Thursday, October 09, 2008

The Apocalypse of Christ - Part Six

Last message on Revelation...for awhile.

Wanted to do a wrap-up of a major theme running through Revelation: how does God see the Church (with a capital "C"). See, Revelation is a book of...well...revelation: it is revealing reality as God sees it...which is...well, reality. Revelation is not about when the world will end (chronologically) or how the world will end. What Revelation is about is a revealing of who God is, who Jesus is, who the Spirit is, who the Church is, and what they are up to in this world.

Anyway: the last seven messages have been a brief look at what God/Jesus/Spirit has to say to seven different churches located in the western region of what is modern day Turkey. Seven churches with a letter reflecting the political, cultural, political, geographical, economical, religious, military, historical realities of their city/church. Very fascinating.

Here's how I see it: chapter one is crucial to understanding chapter two and three (the section of seven letters), and the first three chapters are the key for understanding the next nineteen chapters. If you skip chapter one, or skim chapters two and three, you'll come up with some pretty interesting yet weird interpretations for Revelation.

Here's what I think is the key verse of chapter one to understand chapters two and three (my translation from the original language):
To Jesus Christ who loves us
and has released us from our sins by his blood
and created us to be a Kingdom and Priests
unto Jesus' God and Father -
To Jesus Christ be glorious splendor and mighty power
Unto the ages!
So be i
t!

The letters to the seven churches are calls for each one of them, in their unique situations, to reorient themselves to being a kingdom within the Empire, a kingdom within the city they dwell - the kingdom of God amidst the Emperor of Rome. To be part of the kingdom is to be under the rule, authority, protection, and grace of the king - in this case God the Creator of Heaven and Earth. The letter is also calling to each church to live up to it's calling to be priests of Jesus' God and Father - a priest is a go-between, a mediator between God and the people. In this case, the individuals of the church are a priest between God and the world. As a priest, individuals are the means by which God makes known his will, his works, his words known to the world. And as a priest, you are how the world will know God and what he wants to give them.

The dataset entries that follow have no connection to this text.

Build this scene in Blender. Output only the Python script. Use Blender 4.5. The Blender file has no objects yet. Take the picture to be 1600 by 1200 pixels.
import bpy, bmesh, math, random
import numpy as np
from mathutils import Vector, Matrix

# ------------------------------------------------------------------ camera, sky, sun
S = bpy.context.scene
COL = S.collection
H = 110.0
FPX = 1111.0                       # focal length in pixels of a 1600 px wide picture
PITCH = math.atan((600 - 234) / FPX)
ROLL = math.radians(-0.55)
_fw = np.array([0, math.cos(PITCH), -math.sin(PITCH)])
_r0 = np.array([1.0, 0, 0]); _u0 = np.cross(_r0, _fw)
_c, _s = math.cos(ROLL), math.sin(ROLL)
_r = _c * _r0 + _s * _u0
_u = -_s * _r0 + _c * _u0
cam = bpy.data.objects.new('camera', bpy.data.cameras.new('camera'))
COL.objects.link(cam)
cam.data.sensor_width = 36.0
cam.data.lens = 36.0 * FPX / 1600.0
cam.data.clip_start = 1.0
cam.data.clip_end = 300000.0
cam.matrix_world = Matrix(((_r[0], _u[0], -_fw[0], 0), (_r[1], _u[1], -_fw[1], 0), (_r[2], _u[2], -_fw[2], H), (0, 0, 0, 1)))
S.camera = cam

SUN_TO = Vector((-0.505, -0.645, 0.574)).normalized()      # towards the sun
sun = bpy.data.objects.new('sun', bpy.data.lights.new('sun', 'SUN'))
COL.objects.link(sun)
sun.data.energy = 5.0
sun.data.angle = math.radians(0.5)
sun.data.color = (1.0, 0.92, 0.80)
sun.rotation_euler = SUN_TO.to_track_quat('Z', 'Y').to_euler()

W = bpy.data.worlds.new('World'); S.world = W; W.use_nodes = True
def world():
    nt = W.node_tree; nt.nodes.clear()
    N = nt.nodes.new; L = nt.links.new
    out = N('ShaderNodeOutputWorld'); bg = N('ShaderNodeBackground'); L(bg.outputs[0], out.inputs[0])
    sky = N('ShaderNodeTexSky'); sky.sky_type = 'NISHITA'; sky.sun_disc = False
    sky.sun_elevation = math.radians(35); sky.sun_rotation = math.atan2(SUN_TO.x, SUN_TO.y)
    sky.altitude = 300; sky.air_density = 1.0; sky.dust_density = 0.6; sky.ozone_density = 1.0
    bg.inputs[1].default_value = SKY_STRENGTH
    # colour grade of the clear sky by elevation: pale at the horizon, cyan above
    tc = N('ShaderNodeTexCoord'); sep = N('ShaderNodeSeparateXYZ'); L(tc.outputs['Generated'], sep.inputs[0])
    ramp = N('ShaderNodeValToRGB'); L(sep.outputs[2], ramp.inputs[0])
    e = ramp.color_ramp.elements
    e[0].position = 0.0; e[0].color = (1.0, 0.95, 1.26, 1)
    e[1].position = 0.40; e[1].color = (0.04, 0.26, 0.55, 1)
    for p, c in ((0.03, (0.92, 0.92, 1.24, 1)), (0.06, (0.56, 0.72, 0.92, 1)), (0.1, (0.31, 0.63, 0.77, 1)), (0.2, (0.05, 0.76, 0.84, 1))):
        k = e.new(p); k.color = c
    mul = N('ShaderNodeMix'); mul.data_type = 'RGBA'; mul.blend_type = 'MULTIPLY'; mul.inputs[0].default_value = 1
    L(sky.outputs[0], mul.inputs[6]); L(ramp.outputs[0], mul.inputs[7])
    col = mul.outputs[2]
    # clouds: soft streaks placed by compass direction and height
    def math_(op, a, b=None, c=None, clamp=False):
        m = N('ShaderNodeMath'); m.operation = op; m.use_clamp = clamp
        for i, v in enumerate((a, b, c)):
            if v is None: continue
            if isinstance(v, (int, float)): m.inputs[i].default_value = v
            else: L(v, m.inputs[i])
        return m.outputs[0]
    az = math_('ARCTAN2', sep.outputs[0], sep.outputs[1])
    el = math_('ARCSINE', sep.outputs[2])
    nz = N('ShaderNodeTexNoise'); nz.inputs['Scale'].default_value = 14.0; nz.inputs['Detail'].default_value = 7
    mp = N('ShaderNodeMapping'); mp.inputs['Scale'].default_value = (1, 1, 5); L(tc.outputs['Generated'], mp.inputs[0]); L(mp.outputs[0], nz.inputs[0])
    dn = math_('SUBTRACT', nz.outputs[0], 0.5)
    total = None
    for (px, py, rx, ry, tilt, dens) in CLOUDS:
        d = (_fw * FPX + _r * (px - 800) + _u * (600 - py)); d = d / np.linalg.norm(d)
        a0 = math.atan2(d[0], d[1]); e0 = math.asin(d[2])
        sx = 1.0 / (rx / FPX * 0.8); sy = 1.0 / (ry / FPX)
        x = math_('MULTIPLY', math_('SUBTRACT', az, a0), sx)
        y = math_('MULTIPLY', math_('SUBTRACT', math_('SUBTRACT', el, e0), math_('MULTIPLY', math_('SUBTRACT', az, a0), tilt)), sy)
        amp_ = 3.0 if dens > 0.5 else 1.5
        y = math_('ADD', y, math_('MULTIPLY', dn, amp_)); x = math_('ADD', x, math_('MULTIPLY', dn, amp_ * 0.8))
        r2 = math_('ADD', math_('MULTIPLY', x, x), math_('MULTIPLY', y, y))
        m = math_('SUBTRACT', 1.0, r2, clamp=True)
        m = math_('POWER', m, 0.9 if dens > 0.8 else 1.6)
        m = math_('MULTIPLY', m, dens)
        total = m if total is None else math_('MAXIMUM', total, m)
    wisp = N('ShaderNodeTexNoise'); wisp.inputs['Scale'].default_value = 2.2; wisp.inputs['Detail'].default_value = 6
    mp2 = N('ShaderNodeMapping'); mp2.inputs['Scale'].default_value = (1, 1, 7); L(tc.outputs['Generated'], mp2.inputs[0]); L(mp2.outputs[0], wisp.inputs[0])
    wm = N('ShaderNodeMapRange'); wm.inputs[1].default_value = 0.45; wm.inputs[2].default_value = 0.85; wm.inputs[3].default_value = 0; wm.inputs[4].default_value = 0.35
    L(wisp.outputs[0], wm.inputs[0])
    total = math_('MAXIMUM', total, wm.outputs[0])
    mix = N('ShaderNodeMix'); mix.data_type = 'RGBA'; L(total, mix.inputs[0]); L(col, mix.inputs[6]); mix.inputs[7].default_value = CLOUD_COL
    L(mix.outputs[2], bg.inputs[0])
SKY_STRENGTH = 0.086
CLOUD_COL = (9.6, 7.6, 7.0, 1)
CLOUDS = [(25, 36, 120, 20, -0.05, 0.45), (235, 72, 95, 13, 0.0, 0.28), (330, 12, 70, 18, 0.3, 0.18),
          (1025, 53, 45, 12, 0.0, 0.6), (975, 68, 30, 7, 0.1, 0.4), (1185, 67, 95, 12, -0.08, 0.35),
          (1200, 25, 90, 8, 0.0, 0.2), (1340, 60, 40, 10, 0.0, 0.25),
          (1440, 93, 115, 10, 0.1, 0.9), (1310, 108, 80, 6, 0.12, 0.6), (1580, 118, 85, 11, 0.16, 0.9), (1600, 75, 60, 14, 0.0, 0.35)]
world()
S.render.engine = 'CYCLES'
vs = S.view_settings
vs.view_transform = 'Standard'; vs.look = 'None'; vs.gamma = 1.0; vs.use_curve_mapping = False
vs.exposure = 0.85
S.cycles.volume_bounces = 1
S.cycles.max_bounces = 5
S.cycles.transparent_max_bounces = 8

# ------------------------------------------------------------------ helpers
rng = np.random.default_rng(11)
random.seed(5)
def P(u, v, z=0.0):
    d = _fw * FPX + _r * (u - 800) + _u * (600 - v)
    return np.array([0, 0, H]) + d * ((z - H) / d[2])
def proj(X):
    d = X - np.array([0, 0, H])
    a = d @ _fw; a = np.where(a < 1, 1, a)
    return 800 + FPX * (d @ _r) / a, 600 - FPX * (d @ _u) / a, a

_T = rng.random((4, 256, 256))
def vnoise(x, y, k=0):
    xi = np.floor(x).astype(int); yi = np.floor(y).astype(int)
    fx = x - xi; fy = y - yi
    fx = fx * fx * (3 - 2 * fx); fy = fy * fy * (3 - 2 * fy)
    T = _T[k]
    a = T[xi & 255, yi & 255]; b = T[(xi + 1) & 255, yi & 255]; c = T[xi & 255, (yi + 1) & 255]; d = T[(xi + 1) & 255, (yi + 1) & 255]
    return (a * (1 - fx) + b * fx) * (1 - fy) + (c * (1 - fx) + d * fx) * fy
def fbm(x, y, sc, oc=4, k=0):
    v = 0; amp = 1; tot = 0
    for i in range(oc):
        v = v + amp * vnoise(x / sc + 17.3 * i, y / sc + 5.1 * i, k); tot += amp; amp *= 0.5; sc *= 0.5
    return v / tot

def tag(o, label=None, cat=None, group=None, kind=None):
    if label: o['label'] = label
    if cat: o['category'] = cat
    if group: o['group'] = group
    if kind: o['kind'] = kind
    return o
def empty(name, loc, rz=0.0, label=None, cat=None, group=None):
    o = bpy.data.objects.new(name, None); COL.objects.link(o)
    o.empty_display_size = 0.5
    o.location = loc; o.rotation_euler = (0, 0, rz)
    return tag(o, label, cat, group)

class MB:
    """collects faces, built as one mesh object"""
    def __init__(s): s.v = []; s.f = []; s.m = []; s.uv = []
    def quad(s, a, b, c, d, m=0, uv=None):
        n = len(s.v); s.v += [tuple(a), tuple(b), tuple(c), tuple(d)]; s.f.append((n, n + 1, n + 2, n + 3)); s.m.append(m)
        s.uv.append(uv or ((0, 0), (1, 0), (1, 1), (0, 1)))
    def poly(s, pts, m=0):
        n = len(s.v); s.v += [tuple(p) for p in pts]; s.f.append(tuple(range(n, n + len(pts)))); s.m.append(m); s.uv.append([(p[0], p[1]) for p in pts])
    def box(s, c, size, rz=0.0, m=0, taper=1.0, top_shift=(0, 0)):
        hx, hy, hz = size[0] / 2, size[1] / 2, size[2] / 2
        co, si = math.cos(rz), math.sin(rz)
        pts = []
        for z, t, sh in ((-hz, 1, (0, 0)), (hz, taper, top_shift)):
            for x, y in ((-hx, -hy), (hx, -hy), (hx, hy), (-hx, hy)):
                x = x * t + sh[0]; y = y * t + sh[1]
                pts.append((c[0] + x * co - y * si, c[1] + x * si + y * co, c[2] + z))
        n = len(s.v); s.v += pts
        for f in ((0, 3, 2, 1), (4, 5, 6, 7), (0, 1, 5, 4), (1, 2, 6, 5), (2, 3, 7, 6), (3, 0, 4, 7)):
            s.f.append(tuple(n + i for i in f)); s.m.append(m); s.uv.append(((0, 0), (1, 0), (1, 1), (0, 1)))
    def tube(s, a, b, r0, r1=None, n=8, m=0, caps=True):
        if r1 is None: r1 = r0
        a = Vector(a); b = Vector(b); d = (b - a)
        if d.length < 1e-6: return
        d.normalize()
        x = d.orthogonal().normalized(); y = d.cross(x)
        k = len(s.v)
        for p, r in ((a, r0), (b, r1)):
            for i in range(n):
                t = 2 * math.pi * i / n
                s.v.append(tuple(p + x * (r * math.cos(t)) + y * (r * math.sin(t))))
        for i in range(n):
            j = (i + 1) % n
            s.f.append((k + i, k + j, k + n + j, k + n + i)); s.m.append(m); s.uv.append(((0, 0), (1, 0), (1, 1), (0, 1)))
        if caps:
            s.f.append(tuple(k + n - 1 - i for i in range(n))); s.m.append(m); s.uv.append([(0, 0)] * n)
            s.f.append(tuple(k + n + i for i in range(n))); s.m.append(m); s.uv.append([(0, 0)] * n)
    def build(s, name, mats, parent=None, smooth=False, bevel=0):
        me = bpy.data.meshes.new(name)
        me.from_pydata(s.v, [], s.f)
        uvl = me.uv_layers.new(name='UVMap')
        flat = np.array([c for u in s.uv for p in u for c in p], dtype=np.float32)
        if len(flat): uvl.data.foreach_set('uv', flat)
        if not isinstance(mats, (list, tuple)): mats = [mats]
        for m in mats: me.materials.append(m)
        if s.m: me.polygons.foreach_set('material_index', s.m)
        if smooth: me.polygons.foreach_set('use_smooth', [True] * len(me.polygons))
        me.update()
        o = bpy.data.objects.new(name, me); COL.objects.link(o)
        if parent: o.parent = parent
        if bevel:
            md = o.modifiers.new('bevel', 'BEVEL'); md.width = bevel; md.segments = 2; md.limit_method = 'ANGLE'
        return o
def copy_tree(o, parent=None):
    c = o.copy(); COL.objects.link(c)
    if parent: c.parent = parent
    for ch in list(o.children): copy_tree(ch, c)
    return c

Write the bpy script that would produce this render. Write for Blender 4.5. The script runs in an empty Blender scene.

Using this framework of kingdom/alternative Jesus society and priest/go-between, it opens up the letters to the seven churches in a fresh way that taps into very old themes found in the Torah and the Instructions of Jesus - and even Paul.

God created Israel to be his Kingdom and Priests; and the Church is the New Israel ruled by Jesus the High Priest. We are God's people, instructed by Jesus to carve out a new society where His right/just/merciful way's prevail - and where those part of this new society are individuals who are used by God as conduits/instruments/vessels of truth, love, freedom, beauty, good, etc.

Wouldn't you want to be part of a people who are marked by justice and mercy? Wouldn't you want to become a person out of whom truth, love, freedom, reconciliation, goodness overflows?

2 comments:

AndrewHoffman said...

"Wouldn't you want to be part of a people who are marked by justice and mercy? Wouldn't you want to become a person out of whom truth, love, freedom, reconciliation, goodness overflows?"

Yes Please!

Fresh Dirt said...

Tim, you nailed it! Great sermon!!! Good theology and in a way that the congregation can connect and understand.